Drivers such as convenience, faster and more efficient transactions, trustworthiness, rewards, better customer care, and a wider acceptance rate are attributed towards the growing willingness among consumers to adopt digital payment modes. Risks such as financial fraud, and sensitive data leaks, however, remain the biggest reasons for apprehension towards their usage.
Kearney, a global Management consulting firm with Amazon Pay conducted both online and offline surveys with over 6,000 consumers, and 1,000 merchants from various regions, income groups, ages and genders across 120 cities.
The report indicates that income level has the most significant impact on digital payment usage, followed by city category, age and gender. With a difference of only 10% between respondents from small towns and metro cities who made digital transactions, the study shows there remains immense scope for expansion in the smaller towns.
The Degree of Digital Payment Usage (DDPU) is a metric the study used to measure the extent of digital payment adoption among various demographic groups. Affluent consumers with the highest DDPU, tend to use multiple digital payment methods for nearly 80% of their transactions compared to consumers in the aspiring segment who use digital payments for almost 67% of their transactions.

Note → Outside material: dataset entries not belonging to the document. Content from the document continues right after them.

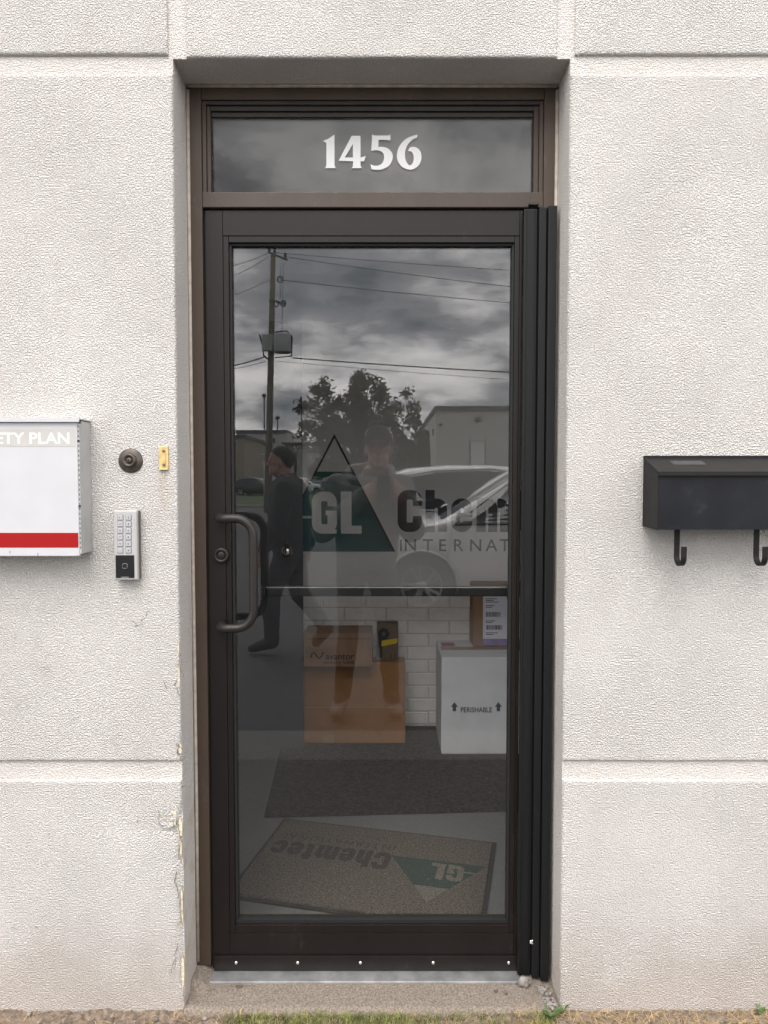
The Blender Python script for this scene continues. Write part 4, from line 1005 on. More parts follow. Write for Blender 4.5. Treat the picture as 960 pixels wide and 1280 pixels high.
for i, (px, py, s_, lb) in enumerate(((256, 1274, .0075, 'pale pebble on the soil left of the sill'), (195, 1275, .006, 'small pale pebble below the left wall panel'), (36, 1269, .006, 'light pebble far left at the foot of the wall'), (140, 1271, .006, 'grey pebble at the wall foot below the keypad'))):
    q = ground(px, py, 0); tag(lump('pebble', (q.x, q.y, .002), (s_, s_*.8, s_*.8), 'stone', i+20, 2), lb, 'pebble', 'pebbles on the soil')
pg = MB(); rr = random.Random(5)
for i in range(900):
    x, y = rr.uniform(-1.3, 1.3), rr.uniform(-.13, -.002); s_ = rr.uniform(.001, .0032); bm = bmesh.new(); bmesh.ops.create_icosphere(bm, subdivisions=1, radius=s_)
    c = Vector((x, y, soil(x, y)[2] + s_*.3))
    for v in bm.verts: v.co = v.co*(1 + .4*noise.noise(v.co*300 + c*90)) + c
    pg.bm(bm)
tag(pg.build('gravel', 'stone', None, fixn=False), 'fine gravel scattered over the soil strip along the wall', 'gravel', kind='stuff')

# ================================================================== OUTSIDE: CARS
SUV = [  # x, bottom, belt, top, half widths at bottom, belt, top
 (-2.26,.50,.78,.83,.70,.74,.70), (-2.22,.40,.95,1.02,.80,.84,.74), (-2.10,.33,1.02,1.30,.84,.87,.70), (-1.90,.27,1.03,1.56,.88,.89,.635), (-1.60,.25,1.03,1.655,.89,.90,.625), (-1.0,.24,1.02,1.70,.89,.905,.63),
 (-.4,.24,1.01,1.70,.89,.905,.635), (.05,.24,1.005,1.665,.89,.905,.63), (.30,.24,1.0,1.57,.89,.905,.64), (.70,.24,1.0,1.325,.89,.90,.70), (1.12,.24,.995,1.085,.89,.895,.775),
 (1.22,.24,.985,1.055,.89,.89,.78), (1.7,.26,.94,1.02,.88,.88,.75), (2.02,.29,.87,.95,.85,.86,.72), (2.18,.34,.76,.82,.78,.80,.66), (2.27,.45,.62,.66,.66,.68,.55)]
def st(x):
    if x <= SUV[0][0]: return SUV[0]
    for a, b in zip(SUV, SUV[1:]):
        if x <= b[0]:
            f = (x-a[0])/(b[0]-a[0]); return tuple(p + (q-p)*f for p, q in zip(a, b))
    return SUV[-1]
def half(x):
    _, zb, zl, zt, wb, wl, wt = st(x)
    return [(0,zb),(.85*wb,zb),(wb,zb+.12),((wb+wl)/2+.012,(zb+zl)/2+.02),(wl,zl),(wt,zt-min(.05,(zt-zl)*.5)),(.62*wt,zt-.008),(0,zt)]
def side_pt(x, t, s, out=.0):
    h = half(x); a, b = h[4], h[5]; y, z = a[0]+(b[0]-a[0])*t, a[1]+(b[1]-a[1])*t
    n_ = Vector((0, b[1]-a[1], a[0]-b[0])).normalized(); return Vector((x, s*(y + n_.y*out), z + n_.z*out))
def top_pt(x, f, out=.0):
    h = half(x); af = abs(f); sg_ = 1 if f >= 0 else -1
    if af > .62: k = (af-.62)/.38; y, z = h[6][0]+(h[5][0]-h[6][0])*k, h[6][1]+(h[5][1]-h[6][1])*k
    else: k = af/.62; y, z = h[6][0]*k, h[7][1]+(h[6][1]-h[7][1])*k
    return Vector((x, sg_*y, z)) + Vector((.35, 0, .94))*out
def dens_poly(pts, step=.12):
    out = []
    for i, a in enumerate(pts):
        b = pts[(i+1) % len(pts)]; n_ = max(1, int(math.dist(a, b)/step))
        out += [(a[0]+(b[0]-a[0])*k/n_, a[1]+(b[1]-a[1])*k/n_) for k in range(n_)]
    return out
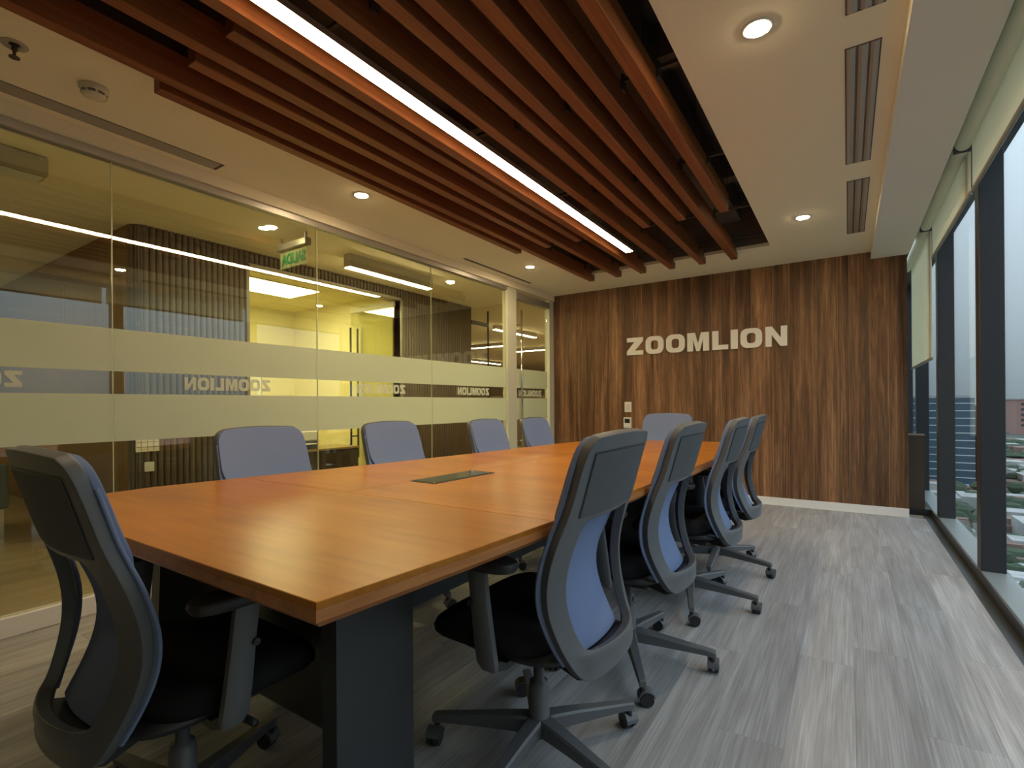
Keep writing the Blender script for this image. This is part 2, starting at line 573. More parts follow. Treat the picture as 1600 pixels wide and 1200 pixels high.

The faster adoption of digital payments is spearheaded by those in the age group 25–59 years. Boomers too who are above 60 have higher card and wallet usage than the younger cohorts.
The study highlights that UPI dominates the online purchase segment with 53% of respondents using this as the preferred payment instrument and digital wallets make for only 14% and 8% of online and offline transactions respectively. Walmart-backed PhonePe and Google Pay together have a combined market share of over 86% of UPI transactions as of May 2024 with Amazon Pay securing the fifth position for processing 68.34 million UPI transactions in the same month.
The report also showed a positive adoption rate for street vendors (paan shops, fruit and flower sellers, food stalls, and kirana stores) and Indian merchants. Challenges for merchant adoption, however, are similar to the concerns raised by consumers, highlighting issues of financial fraud, limited connectivity, and trust.